Tuesday, July 22, 2008

Paying off Technical Debt Versus Completing Features

I hate technical debt.  Kludgy code, architectural things which looked good then but look like poo now, overly complex or "tricky" sections of a system.  Maybe even low test coverage metrics or shallow tests which get good coverage metrics during stats runs but perhaps don't fully exercise the system.

Technical debt should be paid off as you continue to work on your system, but sometimes, for whatever reasons, we make other choices, skip paying debt down, and let it accumulate as we continue.  This can make a big mess when we hibernate a project for awhile, then attempt to quickly pick things up again at a later point, perhaps even with a set of different folks working on the project.

I just finished up a third phase of a project (third-and-a-half, depending on how you look at it) which has been going in fits and jumps since last April.  The latest phase on the project was to finish up some custom security infrastructure we developed for the client. 

The client had a very small bucket of money for this phase and wasn't going to be able to get all the features she needed completed.  She had enough money for 135 hours of feature development, and her total need was about 210.  Without those 210 she couldn't move on to her global deployment phase, but hours are hours are hours and we don't fudge or cover up the amount of work.  We're completely open with our clients which is awfully important for building long-term relationships.

Well, it turns out that Phil and I kicked butt on the work and completed the 135 hours in amazingly short order.  Now I was at a decision point: pay off some of the technical debt that had accumulated over the entire lifecycle of the project, or push forward with feature development in order to get the system to a point where the client could deploy it?

I spent several commute trips mulling this over (a long commute gives me a lot of time to mull things over...) and decided to press forward with feature hours instead of paying down debt.  It's not a choice I'm overly happy with, but neither option would have left me 100% satisfied.  Why did I make that particular choice in this instance?  Several factors.

First, risk.  My main target for debt paydown would have been the persistence architecture I inherited when I took over the project.  It's overly reliant on static goo and is overly complex.  Testing of that code during refactoring?  Time consuming, even though it's absolutely worthwhile.  The persistence bits work and are fairly sound as written, it's just hard to extend for future use.

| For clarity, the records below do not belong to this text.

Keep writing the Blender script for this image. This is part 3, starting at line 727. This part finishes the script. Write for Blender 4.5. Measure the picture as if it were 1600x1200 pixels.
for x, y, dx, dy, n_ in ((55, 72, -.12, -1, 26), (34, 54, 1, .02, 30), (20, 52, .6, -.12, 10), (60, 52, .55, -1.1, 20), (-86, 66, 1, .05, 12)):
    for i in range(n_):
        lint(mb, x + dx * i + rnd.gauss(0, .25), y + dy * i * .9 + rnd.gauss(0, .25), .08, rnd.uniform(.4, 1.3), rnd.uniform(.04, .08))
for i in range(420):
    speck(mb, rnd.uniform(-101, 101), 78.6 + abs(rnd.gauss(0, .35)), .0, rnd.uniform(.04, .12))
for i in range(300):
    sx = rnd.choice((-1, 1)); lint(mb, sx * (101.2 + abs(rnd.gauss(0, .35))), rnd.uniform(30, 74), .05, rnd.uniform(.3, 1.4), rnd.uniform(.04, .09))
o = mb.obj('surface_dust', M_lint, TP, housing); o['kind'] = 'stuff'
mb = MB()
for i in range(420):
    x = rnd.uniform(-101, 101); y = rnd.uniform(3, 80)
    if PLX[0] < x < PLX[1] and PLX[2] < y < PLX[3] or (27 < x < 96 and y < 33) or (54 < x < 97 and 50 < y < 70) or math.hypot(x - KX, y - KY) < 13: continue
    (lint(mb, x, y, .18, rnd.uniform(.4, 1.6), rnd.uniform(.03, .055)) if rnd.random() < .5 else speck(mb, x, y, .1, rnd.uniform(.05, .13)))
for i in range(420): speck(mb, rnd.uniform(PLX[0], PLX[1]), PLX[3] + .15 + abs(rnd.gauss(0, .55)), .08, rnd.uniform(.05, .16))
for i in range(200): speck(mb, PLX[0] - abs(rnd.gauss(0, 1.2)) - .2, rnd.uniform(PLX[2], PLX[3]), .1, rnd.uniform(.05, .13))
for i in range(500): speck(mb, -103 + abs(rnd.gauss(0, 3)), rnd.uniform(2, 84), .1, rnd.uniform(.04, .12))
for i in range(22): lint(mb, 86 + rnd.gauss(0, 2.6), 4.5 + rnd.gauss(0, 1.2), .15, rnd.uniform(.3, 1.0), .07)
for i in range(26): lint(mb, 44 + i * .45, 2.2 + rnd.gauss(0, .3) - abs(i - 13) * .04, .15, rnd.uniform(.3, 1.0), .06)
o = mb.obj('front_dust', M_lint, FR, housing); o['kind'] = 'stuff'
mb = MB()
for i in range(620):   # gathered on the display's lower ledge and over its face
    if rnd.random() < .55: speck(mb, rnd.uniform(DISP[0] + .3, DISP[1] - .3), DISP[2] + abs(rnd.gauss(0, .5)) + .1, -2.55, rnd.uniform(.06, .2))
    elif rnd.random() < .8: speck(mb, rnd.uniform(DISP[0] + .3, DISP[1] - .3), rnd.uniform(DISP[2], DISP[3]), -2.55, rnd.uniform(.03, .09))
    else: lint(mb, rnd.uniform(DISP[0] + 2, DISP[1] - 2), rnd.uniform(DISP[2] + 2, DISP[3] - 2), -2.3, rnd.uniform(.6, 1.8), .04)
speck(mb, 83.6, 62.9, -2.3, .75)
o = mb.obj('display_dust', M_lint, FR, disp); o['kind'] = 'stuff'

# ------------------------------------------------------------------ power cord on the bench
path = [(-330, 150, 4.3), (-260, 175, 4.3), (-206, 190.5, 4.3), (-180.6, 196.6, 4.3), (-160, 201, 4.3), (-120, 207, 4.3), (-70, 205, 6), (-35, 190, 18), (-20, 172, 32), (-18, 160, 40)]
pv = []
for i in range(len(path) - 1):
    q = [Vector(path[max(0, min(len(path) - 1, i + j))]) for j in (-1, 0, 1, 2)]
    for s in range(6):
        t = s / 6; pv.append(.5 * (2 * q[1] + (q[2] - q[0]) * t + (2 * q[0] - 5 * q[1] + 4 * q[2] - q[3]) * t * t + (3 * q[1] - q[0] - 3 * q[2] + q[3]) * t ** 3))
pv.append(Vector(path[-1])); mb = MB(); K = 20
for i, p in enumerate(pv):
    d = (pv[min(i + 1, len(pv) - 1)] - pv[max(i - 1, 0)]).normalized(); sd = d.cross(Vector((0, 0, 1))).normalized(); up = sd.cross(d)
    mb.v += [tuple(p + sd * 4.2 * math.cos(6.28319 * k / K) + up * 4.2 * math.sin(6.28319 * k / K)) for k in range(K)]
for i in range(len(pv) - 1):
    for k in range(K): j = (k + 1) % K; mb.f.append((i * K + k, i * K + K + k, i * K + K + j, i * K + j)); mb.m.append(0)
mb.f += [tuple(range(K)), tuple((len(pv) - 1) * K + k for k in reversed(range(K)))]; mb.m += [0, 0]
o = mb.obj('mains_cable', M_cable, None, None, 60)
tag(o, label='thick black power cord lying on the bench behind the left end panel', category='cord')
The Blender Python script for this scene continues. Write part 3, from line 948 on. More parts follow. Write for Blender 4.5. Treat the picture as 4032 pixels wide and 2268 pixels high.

It makes no sense to do such major rework this late in the game, particularly since I'm all over YAGNI and it looks like there isn't much more extension needed in the near future. 

The next target would have been some WinForms code littered with goo because we did a bad job of enforcing MVPness early on.  I've been slowly refactoring out pieces of that, but it's slow going.  Again, this is a risky section since getting things decoupled and moved out to better separation impacts a lot of different functionality.  Increased regression testing would have been required by the QA folks, and they didn't have a lot of time available.

Decision for these problem areas?  Leave them and move on.

Second, client needs. The client doesn't understand a hooting thing about how our implementation of NHibernate tracks sessions, uses too many static calls, or loads its configuration.  She doesn't know about MVP patterns enabling better testing and separation of concerns, easing testing and extensibility.  The client only knows she has a need to deploy the system in a few months, and she can't do it without the full security stack in place.

Decision for this issue?  Leave the debt in place, enable the client to hit her latest goals -- in part because we all as a team (us + client) had missed some earlier goals. 

The client's now on track to hit her goals, and she's much happier where she's at.  I'm happy that she's going to meet business needs with this latest delivery; after all, we need to deliver value to the customer.  Obviously I'm bittersweet about having missed an opportunity to clean up past technical debt.  At least I can console myself in that I added no new technical debt to this phase of the work. 

Would I do it again? Highly, highly doubtful. This situation was pretty unique, and the victory I got may have been a bit Pyrrhic in that we'll still need to pay off that debt if we get any sort of follow on work.

(By the way, do not confuse me as putting forth features over stable code.  That's not what I've been saying at all.  Technical debt is, to me, an issue different than the stability of what you're writing now.)

(And more by the way, we completed 252 feature hours on her budget of 135 feature hours. Our velocity chart kicks ass!)

2 comments:

Steve said...

Nice summary of a common trade off scenario in software development. It seems like you can always make the old stuff work for "one more release." I wonder if there is a way to identify some tipping point - where the "one more release" strategy will backfire?

Jim Holmes said...

@steve: I'd have been completely against this tradeoff had our velocity been anywhere near projected estimates. I was slightly more comfortable about this decision because we were able to move forward without too much friction because of that debt.

Maybe that's a good tipping point: are you able to move forward without too much friction from debt? If so, you're OK. If not, pay it down.